Mat Fleming, Deborah Bower and Harriet Plewis – Mat has been making films since he was 18 with a special enthusiasm for 8mm and 16mm film. In 2001 he co-founded Cineside, which became the Side Cinema, and then Star and Shadow Cinema collective. Deborah is an artist, film enthusiast and zine maker. Having studied fine Art, she works mainly with film and the pieces often involve lone characters performing to camera in a cinematic manner. Harriet is a performance artist, movement director and co-founder of experimental theatre collective, The Awkwards. She trained at Ecole Jacques Lecoq, Paris and frequently performs with companies including Zephyr in Zanussi Dance Collectif and Factory Party Productions. Her work, often comic, is concerned with the representation of authenticity and modern approaches to protest.

Corin Sworn – originally from Canada, Corin now lives and works in Glasgow. Her practice examines shifting ideals and understandings from one period in history to another.
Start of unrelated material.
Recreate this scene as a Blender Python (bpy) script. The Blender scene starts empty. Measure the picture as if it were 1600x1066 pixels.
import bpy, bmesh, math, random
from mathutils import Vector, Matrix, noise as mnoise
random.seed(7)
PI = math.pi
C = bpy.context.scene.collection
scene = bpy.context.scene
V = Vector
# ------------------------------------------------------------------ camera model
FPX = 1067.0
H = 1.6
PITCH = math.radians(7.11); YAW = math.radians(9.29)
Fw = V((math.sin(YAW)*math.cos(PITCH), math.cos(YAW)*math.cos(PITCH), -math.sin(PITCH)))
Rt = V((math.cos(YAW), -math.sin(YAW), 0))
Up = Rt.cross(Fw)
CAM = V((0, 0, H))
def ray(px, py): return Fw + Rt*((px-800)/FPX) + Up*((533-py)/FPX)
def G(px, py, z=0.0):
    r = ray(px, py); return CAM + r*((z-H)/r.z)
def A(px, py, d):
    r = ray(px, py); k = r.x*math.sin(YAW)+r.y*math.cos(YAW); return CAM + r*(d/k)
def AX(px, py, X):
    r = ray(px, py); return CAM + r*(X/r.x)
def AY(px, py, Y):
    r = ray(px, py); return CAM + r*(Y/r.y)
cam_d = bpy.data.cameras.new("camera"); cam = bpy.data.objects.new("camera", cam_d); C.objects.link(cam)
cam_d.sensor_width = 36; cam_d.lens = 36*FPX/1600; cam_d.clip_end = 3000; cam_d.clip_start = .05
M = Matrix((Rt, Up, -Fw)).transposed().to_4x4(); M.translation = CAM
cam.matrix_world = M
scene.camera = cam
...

Sworn examines these themes through the production of objects, ephemera and films. These films use various historical events and understandings to construct loose narratives that wander among fragments of the past. Through the use of appropriation much of her work is built from these ‘fragments’.

BJ Nilsen – is a Swedish sound and recording artist. His work is primarily focused on the sound of nature and its effect on humans, field recordings, and the perception of time and space as experienced through sound, often electronically treated. Nilsen has created worked for documentary film, television and sound designer. He has collaborated with, among others, Chris Watson, Christian Fennesz, Hildur Gudnadottir, Semiconductor, Brandon La Belle, Phillip Jeck and Jon Wozencroft.